This study was done as part of the DeSIRA (Developing Smart Innovations for Research in Agriculture) program funded by the European Union.
At an IFPRI virtual brown bag seminar held on the 24th of March, Malawi University of Science and Technology (MUST) Research Fellow, Tabitha C. Nindi, presented a study that explored why in spite of its reported benefits, there is a wide gap between the awareness and adoption of Sustainable Intensification practices (in particular, cereal-legume intercropping), amongst smallholder farmers in Malawi. The study set out to answer specifically how resource constraints (land and labor) and market access (input and output) can influence the farmer's adoption of SI, as well as how the farm households are influenced by yields and price risks.
A literature review suggests that the factors that affect the smallholder farmer’s decision include external factors such as policies, climatic conditions, and the market environment. Internal factors influencing their decisions, on the other hand, include biophysical conditions of the farm such as the topography, resource endowments, and also farmer-specific constraints such as level of skill, exposure, and access to information. The literature also suggests that with cereal-legume SI specifically, the factors are split between socioeconomic factors at the household level (such as land, labor, and capital), and policy-related factors (such as limited access to markets and information). For this study, the focus is on four factors: land labor, access to input and output markets.
The main crops of interest in this study were maize, beans, and pigeon peas and these were chosen because they are among the most commonly produced crops in Malawi. The pre-planting strategies considered were T1: pure stand cropping; and intercropping of T2: maize-beans, T3: maize-pigeon peas, T4: beans and pigeon peas, and T5: maize-beans-pigeon-peas. The study uses dynamic stochastic programming to evaluate how these constraints influenced the farmer’s production choices. This was the preferred method because it allows for a snapshot of farmers’ decision process under risk- and thus gives us the optimal production strategy that farmers would choose under risk. The model, therefore, compares the farmer's optimal production strategies across various scenarios which assess the impact of relaxing certain resource constraints and alternate policies (land, labor, and input and output markets). Scenario 1 has the status quo, which includes parameters based on the data on the average farmer in Malawi. Scenario 2 imposes changes on the status quo by relaxing the labor constraints (i.e., doubling the labor available). In Scenario 3, the land constraints are relaxed (increased by 20%) and in Scenario 4 it is assumed that the farmer has access to high-yielding legume varieties. In Scenario 5, it assumed that the farmer has access to high-value legume markets and in Scenario 6, all the above changes are imposed on the status quo.

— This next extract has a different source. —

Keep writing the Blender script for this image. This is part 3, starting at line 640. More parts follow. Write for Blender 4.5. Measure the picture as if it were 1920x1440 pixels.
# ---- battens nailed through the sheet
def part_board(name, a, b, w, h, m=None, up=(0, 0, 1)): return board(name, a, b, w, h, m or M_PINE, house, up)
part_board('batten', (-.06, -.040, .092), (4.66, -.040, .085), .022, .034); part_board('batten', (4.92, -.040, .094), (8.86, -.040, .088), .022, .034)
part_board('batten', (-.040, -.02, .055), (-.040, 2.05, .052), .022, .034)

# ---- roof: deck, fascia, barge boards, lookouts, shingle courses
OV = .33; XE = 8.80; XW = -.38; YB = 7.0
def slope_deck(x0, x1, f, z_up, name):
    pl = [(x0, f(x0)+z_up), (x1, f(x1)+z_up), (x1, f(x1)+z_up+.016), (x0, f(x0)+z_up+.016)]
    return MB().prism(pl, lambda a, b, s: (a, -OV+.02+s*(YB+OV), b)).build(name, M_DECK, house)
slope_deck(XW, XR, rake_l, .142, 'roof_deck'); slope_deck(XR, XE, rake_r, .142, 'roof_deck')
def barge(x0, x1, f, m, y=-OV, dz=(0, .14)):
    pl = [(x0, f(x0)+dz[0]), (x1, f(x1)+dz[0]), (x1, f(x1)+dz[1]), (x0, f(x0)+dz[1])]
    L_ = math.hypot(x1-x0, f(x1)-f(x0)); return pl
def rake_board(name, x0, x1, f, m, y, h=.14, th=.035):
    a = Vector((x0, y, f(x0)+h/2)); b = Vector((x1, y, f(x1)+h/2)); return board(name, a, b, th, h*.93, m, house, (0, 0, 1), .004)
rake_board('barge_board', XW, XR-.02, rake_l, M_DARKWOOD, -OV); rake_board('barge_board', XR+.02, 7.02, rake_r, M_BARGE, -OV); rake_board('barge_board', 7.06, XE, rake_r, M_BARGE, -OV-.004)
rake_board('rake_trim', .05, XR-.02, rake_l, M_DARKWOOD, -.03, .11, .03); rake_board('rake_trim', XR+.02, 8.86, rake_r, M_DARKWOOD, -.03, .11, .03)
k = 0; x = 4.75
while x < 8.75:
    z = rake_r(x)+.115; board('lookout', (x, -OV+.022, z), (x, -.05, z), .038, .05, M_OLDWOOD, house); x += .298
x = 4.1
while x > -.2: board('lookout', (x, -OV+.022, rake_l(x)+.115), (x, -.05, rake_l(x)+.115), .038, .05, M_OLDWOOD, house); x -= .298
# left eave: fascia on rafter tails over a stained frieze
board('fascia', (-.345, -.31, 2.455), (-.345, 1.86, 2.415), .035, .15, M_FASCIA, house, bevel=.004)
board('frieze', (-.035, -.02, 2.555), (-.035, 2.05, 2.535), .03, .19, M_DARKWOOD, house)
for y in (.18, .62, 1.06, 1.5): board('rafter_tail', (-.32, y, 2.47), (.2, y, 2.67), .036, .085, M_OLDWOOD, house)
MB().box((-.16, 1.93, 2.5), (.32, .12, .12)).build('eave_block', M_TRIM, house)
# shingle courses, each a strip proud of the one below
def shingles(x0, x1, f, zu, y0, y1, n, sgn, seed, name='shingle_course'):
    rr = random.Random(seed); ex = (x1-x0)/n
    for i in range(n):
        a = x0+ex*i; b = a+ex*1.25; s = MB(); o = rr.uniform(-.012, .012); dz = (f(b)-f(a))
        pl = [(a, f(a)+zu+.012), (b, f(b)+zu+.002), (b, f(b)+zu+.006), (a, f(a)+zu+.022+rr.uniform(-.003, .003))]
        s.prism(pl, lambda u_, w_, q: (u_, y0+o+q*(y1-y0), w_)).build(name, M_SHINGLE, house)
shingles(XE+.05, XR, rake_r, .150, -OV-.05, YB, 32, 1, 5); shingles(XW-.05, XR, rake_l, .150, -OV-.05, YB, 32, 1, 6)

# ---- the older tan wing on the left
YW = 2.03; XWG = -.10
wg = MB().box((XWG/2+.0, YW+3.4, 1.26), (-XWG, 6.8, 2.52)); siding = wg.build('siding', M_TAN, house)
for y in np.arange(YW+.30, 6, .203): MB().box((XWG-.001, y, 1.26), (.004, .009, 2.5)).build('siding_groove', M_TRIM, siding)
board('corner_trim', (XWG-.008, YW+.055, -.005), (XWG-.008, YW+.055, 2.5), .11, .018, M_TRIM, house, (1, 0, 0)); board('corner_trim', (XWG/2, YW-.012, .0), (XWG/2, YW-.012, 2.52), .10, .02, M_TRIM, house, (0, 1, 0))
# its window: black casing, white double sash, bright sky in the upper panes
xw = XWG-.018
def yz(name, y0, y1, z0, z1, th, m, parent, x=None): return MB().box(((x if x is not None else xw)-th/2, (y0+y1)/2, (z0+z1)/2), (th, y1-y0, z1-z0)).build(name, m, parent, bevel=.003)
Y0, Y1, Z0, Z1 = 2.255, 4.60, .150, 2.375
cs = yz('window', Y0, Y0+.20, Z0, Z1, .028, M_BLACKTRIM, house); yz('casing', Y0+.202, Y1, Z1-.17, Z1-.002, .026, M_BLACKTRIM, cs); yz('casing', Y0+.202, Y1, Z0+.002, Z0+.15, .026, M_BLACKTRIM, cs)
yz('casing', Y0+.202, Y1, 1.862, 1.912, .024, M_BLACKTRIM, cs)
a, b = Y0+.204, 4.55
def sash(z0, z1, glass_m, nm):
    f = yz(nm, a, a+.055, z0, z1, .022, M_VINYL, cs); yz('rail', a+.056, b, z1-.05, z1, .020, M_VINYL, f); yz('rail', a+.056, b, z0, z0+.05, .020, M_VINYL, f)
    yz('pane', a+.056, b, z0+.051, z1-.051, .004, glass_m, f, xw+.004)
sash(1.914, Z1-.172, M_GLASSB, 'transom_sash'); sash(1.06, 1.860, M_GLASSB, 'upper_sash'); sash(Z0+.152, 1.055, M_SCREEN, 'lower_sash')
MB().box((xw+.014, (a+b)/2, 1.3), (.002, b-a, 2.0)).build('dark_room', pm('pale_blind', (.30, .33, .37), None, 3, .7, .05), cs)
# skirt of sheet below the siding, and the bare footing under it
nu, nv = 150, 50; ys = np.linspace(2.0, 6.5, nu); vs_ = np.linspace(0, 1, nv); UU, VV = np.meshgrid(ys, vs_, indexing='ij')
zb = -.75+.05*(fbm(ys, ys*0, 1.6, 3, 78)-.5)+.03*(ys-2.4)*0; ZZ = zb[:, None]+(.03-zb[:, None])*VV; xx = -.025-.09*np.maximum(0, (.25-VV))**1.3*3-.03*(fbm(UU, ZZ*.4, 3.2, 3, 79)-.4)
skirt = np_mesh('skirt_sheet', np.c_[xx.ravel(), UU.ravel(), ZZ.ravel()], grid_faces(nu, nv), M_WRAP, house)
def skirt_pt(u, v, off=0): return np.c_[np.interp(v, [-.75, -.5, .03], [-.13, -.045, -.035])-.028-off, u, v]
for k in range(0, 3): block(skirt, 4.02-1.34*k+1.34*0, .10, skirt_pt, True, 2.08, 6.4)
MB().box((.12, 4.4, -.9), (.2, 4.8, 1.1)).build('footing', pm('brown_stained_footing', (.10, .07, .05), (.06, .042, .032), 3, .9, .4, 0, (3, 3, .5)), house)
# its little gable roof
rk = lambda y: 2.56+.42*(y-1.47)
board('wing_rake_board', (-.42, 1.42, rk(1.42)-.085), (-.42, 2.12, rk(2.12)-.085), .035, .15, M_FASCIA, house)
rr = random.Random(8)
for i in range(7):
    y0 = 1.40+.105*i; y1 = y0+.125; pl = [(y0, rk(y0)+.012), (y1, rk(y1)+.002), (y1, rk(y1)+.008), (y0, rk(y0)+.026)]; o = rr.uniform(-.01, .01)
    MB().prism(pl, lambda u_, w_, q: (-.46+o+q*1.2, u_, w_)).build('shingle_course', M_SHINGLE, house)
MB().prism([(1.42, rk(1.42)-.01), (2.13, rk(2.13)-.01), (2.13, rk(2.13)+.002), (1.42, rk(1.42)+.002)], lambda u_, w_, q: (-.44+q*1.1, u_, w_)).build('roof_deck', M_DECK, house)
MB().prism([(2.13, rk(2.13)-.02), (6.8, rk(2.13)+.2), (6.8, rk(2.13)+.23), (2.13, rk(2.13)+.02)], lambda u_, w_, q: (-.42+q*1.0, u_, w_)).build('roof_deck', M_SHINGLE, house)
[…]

The results showed that in Scenario 1, nearly all farmland is allocated to the pure maize stand, with very little going to intercropping beans and pigeon peas. In Scenario 2, the farmers’ optimal plan is to allocate more land to intercropping maize and beans and/or pigeon peas. Scenario 3 results showed that 40% of the land was allocated to triple cropping of maize, beans, and pigeon peas in the 1st and 2nd cropping cycles, possibly due to the land increase not being as substantial compared to the changes in other scenarios.
In Scenario 4, a legume cropping system is adopted with hardly any maize featuring the optimal solution. With Scenario 5, close to over 50% of the total farmland is allocated to double the cropping of legumes possibly because the farmers are able to realize higher prices. In Scenario 6, the farmer allocates all the land in year 1 to maize and then downscales to intercropping beans-maize, beans-pigeon peas, and maize-beans-pigeon peas in years 2 and 3. An additional Scenario 7 is considered to evaluate the impact of using improved storage technology- hermetic storage (PICS) bags, which seems to indicate that farmers stored a higher proportion of their harvest compared to the baseline scenario. For example, with the maize harvest, only 10 to 30 % of it is stored with ordinary woven bags but this increases to 22 to 73 % with PICS bags. The researcher proposes that without access to improved storage technology, the farmer may not engage in much storage of grain as a way to minimize post-harvest losses.
To conclude, the study affirms that this model’s results show the impact of the resource (land and labor) and market (input or output markets) constraints on farmers' cropping system choice. Specifically, it shows that 1.) Relaxing labor constraints by doubling the farm household’s labor endowments pushes the farmer towards more labor-intensive production systems involving intercropping of maize with beans and/or pigeon peas; 2.) Increasing access to high-yielding varieties and high-value markets also shows that the farm household will move towards more legume-based cropping patterns, and 3.) The lack of effective storage technologies may be discouraging farmers from participating in grain storage in the post-harvest period.
The study also suggests future policy implications such that there is a strong need for policies that could help increase access to high-yielding varieties and high-value markets for smallholder farmers. There may also be a need to increase farmers' access to improved and effective storage technologies.